§ What to work on
Repeat the material exactly, every line of it.

───── Dataset section

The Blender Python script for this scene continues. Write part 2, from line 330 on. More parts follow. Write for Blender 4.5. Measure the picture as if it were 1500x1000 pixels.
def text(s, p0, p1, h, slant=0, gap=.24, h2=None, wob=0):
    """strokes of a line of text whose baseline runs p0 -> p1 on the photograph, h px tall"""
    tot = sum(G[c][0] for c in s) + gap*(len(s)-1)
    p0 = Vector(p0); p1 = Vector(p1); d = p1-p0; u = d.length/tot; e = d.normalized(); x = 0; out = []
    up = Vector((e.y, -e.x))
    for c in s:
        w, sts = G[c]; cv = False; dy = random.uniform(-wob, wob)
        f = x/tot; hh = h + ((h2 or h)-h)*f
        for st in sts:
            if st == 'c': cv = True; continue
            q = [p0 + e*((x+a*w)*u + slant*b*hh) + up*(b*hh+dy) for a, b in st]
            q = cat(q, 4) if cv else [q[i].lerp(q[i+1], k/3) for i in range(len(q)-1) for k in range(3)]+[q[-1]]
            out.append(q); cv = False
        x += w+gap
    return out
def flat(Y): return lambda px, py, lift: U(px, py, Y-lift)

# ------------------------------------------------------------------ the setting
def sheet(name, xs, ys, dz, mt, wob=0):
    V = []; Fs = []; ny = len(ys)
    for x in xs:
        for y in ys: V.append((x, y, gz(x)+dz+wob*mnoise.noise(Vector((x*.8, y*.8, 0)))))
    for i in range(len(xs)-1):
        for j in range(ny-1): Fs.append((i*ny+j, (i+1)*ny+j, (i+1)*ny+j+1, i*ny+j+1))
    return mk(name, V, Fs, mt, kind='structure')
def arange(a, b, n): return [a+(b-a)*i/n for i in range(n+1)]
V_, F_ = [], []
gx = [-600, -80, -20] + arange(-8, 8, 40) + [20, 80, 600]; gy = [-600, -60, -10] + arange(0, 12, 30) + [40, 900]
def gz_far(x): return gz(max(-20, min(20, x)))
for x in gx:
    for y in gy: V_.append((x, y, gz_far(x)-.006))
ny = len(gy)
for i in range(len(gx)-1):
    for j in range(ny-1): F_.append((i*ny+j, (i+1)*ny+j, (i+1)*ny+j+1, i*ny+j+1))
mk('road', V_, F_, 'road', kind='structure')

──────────

§ Full response
The Blender Python script for this scene continues. Write part 2, from line 330 on. More parts follow. Write for Blender 4.5. Measure the picture as if it were 1500x1000 pixels.
def text(s, p0, p1, h, slant=0, gap=.24, h2=None, wob=0):
    """strokes of a line of text whose baseline runs p0 -> p1 on the photograph, h px tall"""
    tot = sum(G[c][0] for c in s) + gap*(len(s)-1)
    p0 = Vector(p0); p1 = Vector(p1); d = p1-p0; u = d.length/tot; e = d.normalized(); x = 0; out = []
    up = Vector((e.y, -e.x))
    for c in s:
        w, sts = G[c]; cv = False; dy = random.uniform(-wob, wob)
        f = x/tot; hh = h + ((h2 or h)-h)*f
        for st in sts:
            if st == 'c': cv = True; continue
            q = [p0 + e*((x+a*w)*u + slant*b*hh) + up*(b*hh+dy) for a, b in st]
            q = cat(q, 4) if cv else [q[i].lerp(q[i+1], k/3) for i in range(len(q)-1) for k in range(3)]+[q[-1]]
            out.append(q); cv = False
        x += w+gap
    return out
def flat(Y): return lambda px, py, lift: U(px, py, Y-lift)

# ------------------------------------------------------------------ the setting
def sheet(name, xs, ys, dz, mt, wob=0):
    V = []; Fs = []; ny = len(ys)
    for x in xs:
        for y in ys: V.append((x, y, gz(x)+dz+wob*mnoise.noise(Vector((x*.8, y*.8, 0)))))
    for i in range(len(xs)-1):
        for j in range(ny-1): Fs.append((i*ny+j, (i+1)*ny+j, (i+1)*ny+j+1, i*ny+j+1))
    return mk(name, V, Fs, mt, kind='structure')
def arange(a, b, n): return [a+(b-a)*i/n for i in range(n+1)]
V_, F_ = [], []
gx = [-600, -80, -20] + arange(-8, 8, 40) + [20, 80, 600]; gy = [-600, -60, -10] + arange(0, 12, 30) + [40, 900]
def gz_far(x): return gz(max(-20, min(20, x)))
for x in gx:
    for y in gy: V_.append((x, y, gz_far(x)-.006))
ny = len(gy)
for i in range(len(gx)-1):
    for j in range(ny-1): F_.append((i*ny+j, (i+1)*ny+j, (i+1)*ny+j+1, i*ny+j+1))
mk('road', V_, F_, 'road', kind='structure')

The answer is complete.